Rodrigo Alvim revelou ainda que a China tem
potencial para se tornar um grande mercado de leite, já que a ONU
recomenda 180 litros por habitante/ano, e atualmente só os mais
ricos consomem 50 litros, e os mais pobres bebem apenas 8 litros por
ano. "Falta leite no mundo", concluiu. Ele acrescentou que houve
redução na produção e caíram os subsídios às exportações do oeste da
Europa, bancados pela União Européia.
O especialista considera que os preços do leite
foram bons em 2007, permitindo um rápido aumento na produção, já que
as vacas bem alimentadas produzem mais. Entre abril de 2007 e abril
de 2008 houve um aumento de 27% na produção brasileira, mas em
setembro último já havia caído abaixo do desempenho de setembro do
ano passado. Alvim citou um estudo preparado pelo deputado Antônio
Carlos Arantes (PSC) segundo o qual, desde 1994, o preço do leite
teve um reajuste de apenas 48%, enquanto o salário mínimo subiu
641%, o diesel subiu 553%, e outros insumos como o calcário, a
energia, o adubo e o milho subiram mais de 100%.
"Fomos estimulados a aumentar a produção e agora
precisamos de políticas para nos mantermos no negócio", cobrou o
vice-presidente da Faemg. A produção fiscalizada foi de 17,9 bilhões
de litros em 2007 e será de 20,6 bilhões em 2008. Há outros 10
bilhões não fiscalizados. Seria preciso direcionar o excedente para
as compras do Programa de Aquisição de Alimentos do Governo Federal,
desonerar do PIS e da Cofins produtos como ração, sal mineral e
ordenha mecânica, e criar linhas de crédito adequadas para sustentar
a atividade.
Riscos de desapropriação devido à baixa
produtividade
Alvim também lançou outro débito no chamado "custo
Brasil". Segundo ele, é preciso rever os índices de produtividade
adotados no País, que estariam superestimados em prejuízo da grande
maioria dos produtores. "A Embrapa, que é empresa do governo, refez
os estudos e o governo não acatou, de modo que quase todos os
produtores estão classificados como improdutivos. Isso se reflete em
mais impostos e no risco de desapropriação para fins de reforma
agrária", desabafou.
O presidente da comissão, deputado Vanderlei
Jangrossi (PP), relatou os protestos mais recentes dos produtores de
leite, que distribuíram 20 mil litros de leite gratuitamente em
Pompéu. Jangrossi desaprova o desperdício de entornar o leite nas
ruas, feito pelos produtores do Sul do País, e disse que estaria
melhor empregado se fosse doado às vítimas das enchentes de Santa
Catarina. Pediu aos especialistas que passassem à assessoria da
comissão cópias de suas apresentações e a Rodrigo Alvim pediu a
lista de suas recomendações e reivindicações.

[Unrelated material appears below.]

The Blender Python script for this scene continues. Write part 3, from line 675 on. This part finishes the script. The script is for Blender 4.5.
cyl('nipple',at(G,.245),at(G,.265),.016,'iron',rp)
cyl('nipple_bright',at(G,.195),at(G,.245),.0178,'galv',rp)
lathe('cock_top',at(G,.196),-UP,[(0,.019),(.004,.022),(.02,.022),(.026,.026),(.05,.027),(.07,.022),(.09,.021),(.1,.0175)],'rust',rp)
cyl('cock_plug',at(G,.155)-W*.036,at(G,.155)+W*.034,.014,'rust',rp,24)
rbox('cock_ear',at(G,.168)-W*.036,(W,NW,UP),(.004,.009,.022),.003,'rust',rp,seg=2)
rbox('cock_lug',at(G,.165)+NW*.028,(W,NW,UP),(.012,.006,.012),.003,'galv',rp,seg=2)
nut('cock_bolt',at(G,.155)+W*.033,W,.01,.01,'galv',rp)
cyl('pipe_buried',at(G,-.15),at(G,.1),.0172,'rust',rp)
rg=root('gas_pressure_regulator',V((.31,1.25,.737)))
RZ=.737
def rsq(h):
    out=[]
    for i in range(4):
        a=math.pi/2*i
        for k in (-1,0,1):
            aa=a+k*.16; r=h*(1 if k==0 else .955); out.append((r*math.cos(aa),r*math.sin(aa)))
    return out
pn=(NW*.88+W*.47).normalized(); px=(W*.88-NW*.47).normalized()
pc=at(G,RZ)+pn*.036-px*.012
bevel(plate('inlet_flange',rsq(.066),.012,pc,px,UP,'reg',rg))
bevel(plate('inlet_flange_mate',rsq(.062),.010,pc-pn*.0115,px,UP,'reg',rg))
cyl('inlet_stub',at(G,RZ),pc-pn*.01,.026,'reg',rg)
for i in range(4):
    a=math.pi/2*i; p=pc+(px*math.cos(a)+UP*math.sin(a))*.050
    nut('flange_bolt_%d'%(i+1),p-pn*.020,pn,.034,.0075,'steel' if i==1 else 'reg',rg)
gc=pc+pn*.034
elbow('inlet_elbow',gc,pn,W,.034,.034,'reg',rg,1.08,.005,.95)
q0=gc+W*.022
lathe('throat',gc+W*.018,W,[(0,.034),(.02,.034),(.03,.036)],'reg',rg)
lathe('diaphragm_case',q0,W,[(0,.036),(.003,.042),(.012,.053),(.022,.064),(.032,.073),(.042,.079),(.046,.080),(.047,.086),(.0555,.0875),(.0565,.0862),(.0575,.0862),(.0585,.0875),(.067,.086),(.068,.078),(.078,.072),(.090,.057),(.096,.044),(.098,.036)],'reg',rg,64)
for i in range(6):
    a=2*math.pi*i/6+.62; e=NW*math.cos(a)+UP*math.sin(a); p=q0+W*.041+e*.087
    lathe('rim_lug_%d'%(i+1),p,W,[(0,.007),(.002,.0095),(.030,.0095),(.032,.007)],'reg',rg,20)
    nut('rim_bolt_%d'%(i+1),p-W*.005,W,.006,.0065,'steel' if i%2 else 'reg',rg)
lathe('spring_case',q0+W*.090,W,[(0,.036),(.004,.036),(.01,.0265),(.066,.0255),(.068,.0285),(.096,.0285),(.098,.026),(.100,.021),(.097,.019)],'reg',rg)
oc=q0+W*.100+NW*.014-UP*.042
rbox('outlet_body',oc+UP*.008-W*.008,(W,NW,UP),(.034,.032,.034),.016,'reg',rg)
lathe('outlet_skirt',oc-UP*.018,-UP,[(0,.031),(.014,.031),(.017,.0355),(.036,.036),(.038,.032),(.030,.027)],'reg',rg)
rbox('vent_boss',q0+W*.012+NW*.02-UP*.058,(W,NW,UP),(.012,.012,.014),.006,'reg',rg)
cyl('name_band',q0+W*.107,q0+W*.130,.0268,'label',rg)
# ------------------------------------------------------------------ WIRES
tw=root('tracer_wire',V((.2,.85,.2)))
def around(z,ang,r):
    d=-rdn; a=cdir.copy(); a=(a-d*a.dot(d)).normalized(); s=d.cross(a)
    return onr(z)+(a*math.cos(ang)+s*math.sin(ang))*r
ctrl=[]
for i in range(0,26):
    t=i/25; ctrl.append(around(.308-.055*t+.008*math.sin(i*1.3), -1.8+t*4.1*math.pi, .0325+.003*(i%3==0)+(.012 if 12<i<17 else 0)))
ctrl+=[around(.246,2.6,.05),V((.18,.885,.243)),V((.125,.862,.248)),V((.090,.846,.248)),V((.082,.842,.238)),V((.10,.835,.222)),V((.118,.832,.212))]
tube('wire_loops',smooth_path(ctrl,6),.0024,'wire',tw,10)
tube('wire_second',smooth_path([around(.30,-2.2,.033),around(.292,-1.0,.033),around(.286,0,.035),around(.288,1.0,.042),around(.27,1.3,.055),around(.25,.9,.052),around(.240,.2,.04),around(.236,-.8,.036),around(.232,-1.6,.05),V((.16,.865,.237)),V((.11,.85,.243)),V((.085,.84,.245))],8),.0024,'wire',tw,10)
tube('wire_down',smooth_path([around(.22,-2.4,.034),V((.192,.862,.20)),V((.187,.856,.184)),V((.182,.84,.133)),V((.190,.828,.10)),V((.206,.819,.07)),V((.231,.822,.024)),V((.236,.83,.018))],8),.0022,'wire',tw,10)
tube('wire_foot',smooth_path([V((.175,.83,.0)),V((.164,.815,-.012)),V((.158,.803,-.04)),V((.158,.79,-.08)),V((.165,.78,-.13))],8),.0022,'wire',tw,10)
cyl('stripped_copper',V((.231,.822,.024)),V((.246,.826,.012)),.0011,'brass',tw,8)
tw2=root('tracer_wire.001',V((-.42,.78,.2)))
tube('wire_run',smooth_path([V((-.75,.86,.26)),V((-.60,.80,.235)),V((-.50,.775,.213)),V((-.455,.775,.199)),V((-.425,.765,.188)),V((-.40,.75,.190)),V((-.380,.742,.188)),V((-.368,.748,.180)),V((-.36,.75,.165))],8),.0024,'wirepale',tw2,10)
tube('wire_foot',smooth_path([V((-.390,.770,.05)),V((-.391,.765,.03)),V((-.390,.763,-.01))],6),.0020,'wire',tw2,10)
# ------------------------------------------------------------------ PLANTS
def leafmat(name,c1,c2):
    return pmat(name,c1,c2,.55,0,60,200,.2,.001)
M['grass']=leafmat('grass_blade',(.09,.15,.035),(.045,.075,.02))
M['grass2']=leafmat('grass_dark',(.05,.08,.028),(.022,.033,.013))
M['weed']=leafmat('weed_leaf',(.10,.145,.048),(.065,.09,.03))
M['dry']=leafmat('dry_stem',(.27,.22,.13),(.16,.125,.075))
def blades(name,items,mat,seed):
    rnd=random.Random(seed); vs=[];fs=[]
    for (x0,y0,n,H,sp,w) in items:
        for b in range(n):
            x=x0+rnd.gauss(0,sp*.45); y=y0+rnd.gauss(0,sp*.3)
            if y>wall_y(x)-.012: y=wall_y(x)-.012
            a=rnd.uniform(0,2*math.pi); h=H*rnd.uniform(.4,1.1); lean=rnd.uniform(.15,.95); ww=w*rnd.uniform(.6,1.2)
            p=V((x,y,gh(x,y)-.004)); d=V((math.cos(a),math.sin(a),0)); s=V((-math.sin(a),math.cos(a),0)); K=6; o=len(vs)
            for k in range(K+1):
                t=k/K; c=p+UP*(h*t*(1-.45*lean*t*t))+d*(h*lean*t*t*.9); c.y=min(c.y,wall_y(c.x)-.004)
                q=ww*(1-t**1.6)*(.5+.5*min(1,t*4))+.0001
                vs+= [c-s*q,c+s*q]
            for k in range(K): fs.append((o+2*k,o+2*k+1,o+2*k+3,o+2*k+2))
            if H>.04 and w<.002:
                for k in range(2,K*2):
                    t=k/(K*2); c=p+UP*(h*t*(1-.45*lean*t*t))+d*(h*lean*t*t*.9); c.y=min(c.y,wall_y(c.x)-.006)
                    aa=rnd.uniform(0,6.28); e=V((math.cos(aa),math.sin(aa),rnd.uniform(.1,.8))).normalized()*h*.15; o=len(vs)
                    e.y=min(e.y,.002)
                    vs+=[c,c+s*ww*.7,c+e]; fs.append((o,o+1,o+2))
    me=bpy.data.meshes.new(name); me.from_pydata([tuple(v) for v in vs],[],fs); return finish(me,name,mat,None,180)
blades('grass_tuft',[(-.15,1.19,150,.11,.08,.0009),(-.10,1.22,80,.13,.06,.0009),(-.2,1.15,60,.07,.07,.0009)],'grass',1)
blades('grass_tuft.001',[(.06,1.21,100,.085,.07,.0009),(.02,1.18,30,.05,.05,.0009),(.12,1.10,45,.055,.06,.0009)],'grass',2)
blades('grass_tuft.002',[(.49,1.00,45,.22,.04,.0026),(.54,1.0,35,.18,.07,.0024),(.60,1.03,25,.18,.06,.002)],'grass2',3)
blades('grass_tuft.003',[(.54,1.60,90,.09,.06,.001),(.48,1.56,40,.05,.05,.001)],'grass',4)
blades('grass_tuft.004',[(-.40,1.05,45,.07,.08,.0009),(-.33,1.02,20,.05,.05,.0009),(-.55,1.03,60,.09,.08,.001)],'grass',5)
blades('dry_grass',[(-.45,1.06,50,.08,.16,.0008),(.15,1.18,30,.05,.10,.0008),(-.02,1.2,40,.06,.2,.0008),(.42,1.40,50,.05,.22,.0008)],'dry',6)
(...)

O deputado Padre João (PT) queixou-se de que muitos
produtores não têm condições de resfriar o leite nos tanques
adequados por lhes faltar até mesmo energia elétrica nas
propriedades. "Falta energia para 115 mil famílias rurais mineiras.

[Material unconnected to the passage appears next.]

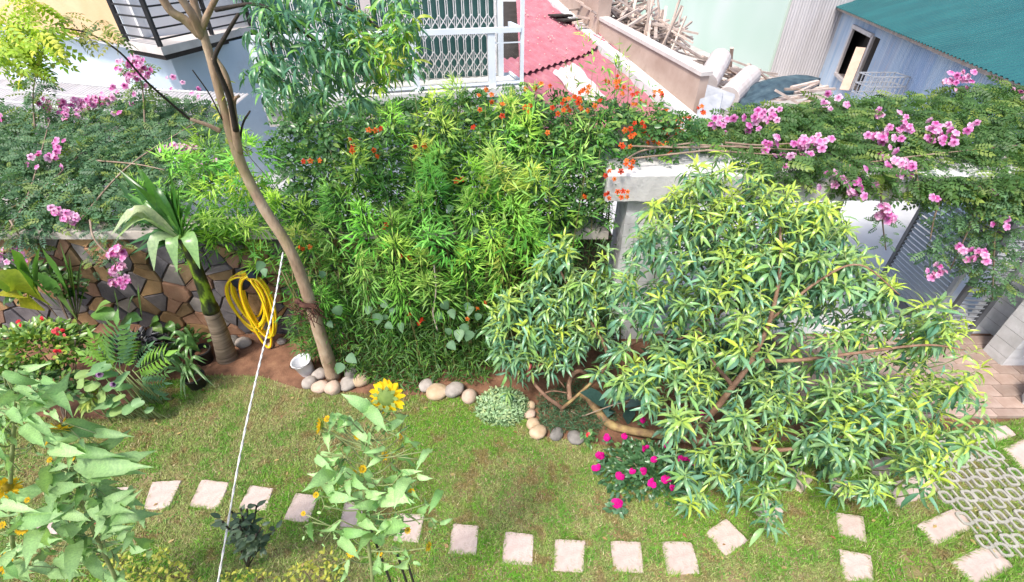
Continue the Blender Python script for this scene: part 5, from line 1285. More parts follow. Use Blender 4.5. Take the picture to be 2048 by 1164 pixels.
def rock(u, v, r, m, lab, sx=1.15, sz=.8, seed=0):
    rr_ = random.Random(seed*13+5); import bmesh
    bm = bmesh.new(); bmesh.ops.create_icosphere(bm, subdivisions=3, radius=1)
    ph = [rr_.uniform(0, 6) for _ in range(6)]
    for q in bm.verts:
        c = q.co; k = 1 + .09*math.sin(2.3*c.x+ph[0]) + .08*math.sin(2.7*c.y+ph[1]) + .07*math.sin(3*c.z+ph[2]) + .03*math.sin(6*c.x+5*c.y+ph[3])
        q.co = Vector((c.x*k*sx*r, c.y*k*r*rr_.uniform(.995, 1.005), c.z*k*sz*r))
    me = bpy.data.meshes.new('rock'); bm.to_mesh(me); bm.free(); me.polygons.foreach_set('use_smooth', [True]*len(me.polygons)); me.materials.append(m)
    g = G(u, v+r*60); o = link('rock', me); o.location = (g.x, g.y, r*sz*.72); o.rotation_euler = (rr_.uniform(-.2, .2), rr_.uniform(-.2, .2), rr_.uniform(0, 3))
    tag(o, lab, 'rock', 'rounded edging rocks')
for i, (u, v, r, m, lab) in enumerate([
    (620, 763, .094, 0, 'round grey rock at the left end of the slim trunk row, under the bucket'), (641, 749, .08, 0, 'grey rock between the bucket and the slim tree trunk'),
    (641, 774, .085, 1, 'pale brown rock in front, between the round grey rock and the pink one'), (667, 775, .094, 1, 'smooth pink rock right in front of the slim tree trunk'),
    (696, 767, .088, 0, 'brownish grey rock just right of the slim tree trunk'), (723, 760, .092, 2, 'tan rock at the right end of the row by the slim trunk'), (703, 746, .07, 3, 'dark rock tucked behind the slim trunk row'),
    (565, 682, .05, 0, 'small pale rock alone under the hedge, right of the hose'), (466, 680, .085, 3, 'dark purplish rock at the wall foot right of the palm'), (491, 684, .085, 0, 'grey rock at the wall foot below the hose coil'), (540, 690, .05, 2, 'small tan rock at the wall foot, right of the hose end'),
    (853, 771, .085, 0, 'grey pink rock at the left end of the row by the groundcover'), (877, 781, .105, 2, 'orange tan rock, second in the row left of the groundcover'), (909, 780, .1, 0, 'broad grey rock, third in the row left of the groundcover'), (939, 791, .088, 1, 'pinkish grey rock touching the left side of the groundcover'),
    (1061, 812, .06, 2, 'small tan rock at the upper right of the groundcover'), (1059, 829, .06, 1, 'small pinkish rock right of the groundcover'), (1066, 846, .07, 2, 'pointed tan rock below right of the groundcover'), (1077, 865, .085, 2, 'mossy tan rock at the lawn corner below the groundcover'),
    (1114, 868, .075, 3, 'mossy dark rock half sunk in the fern patch edge'), (1150, 875, .085, 3, 'dark grey rock beside the red azalea')]):
    rock(u, v, r*1.14, M_ROCK[m], lab, 1.0+.3*((i*7) % 5)/5, .72+.25*((i*3) % 4)/4, i)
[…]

Há dois anos a Cemig não faz uma única ligação de eletricidade nos
programas subsidiados para consumidores rurais", revelou.

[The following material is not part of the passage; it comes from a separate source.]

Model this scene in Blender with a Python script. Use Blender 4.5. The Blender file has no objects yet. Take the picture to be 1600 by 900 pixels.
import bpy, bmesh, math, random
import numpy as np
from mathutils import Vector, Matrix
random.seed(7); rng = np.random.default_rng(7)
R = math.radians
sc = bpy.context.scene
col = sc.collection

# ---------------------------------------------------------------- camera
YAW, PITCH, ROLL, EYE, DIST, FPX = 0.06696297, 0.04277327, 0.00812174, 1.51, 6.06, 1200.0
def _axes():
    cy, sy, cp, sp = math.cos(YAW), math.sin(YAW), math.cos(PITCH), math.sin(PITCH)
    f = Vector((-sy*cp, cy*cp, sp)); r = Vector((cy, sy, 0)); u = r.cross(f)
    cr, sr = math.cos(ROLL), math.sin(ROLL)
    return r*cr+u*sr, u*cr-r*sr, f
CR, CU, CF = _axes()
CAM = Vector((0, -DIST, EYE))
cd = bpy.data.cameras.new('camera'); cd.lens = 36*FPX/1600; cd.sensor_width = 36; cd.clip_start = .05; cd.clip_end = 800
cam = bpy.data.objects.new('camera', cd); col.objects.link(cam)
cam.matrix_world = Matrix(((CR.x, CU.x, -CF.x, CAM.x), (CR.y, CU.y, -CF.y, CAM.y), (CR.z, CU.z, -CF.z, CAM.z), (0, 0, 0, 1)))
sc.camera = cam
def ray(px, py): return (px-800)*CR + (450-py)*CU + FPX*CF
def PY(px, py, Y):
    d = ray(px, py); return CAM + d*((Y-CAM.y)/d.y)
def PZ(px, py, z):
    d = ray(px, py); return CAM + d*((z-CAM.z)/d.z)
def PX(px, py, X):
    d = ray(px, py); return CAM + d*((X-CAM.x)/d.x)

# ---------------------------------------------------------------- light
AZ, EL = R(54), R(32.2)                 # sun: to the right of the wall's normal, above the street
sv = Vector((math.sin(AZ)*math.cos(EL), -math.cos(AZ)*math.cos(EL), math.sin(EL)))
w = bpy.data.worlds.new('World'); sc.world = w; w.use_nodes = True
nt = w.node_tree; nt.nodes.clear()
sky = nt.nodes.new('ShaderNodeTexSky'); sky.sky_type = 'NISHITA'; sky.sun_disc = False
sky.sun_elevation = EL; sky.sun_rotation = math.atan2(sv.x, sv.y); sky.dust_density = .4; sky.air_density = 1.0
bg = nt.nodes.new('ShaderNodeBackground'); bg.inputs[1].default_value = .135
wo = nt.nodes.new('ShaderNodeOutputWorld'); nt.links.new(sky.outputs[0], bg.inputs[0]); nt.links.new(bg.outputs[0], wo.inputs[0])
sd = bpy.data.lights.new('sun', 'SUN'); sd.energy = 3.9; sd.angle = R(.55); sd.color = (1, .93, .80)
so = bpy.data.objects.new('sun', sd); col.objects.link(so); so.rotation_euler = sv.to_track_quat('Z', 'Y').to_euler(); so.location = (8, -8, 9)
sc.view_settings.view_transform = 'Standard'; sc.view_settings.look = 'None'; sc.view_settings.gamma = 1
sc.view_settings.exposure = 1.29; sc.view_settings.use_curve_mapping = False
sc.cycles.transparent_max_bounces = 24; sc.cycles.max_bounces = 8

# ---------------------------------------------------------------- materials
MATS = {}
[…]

Padre João discutiu também os critérios de
aquisição do Programa de Aquisição de Alimentos, já que Alvim havia
informado que o Governo Federal compra leite apenas no Nordeste e na
área mineira da Sudene. Segundo o parlamentar, o programa
inicialmente não podia comprar leite, que não constava da cesta
básica, mas agora pode comprar de qualquer produtor, com a exigência
de que haja inspeção municipal. Padre João é favorável à compra de
leite para a merenda escolar, para sua inclusão nos programas
sociais e também para que seja feita uma ampla campanha de marketing
voltada para os países que importam o produto do Brasil.
Presenças - Deputados
Vanderlei Jangrossi (PP), presidente; Padre João (PT),
vice-presidente; Chico Uejo (PSB) e Getúlio Neiva (PMDB).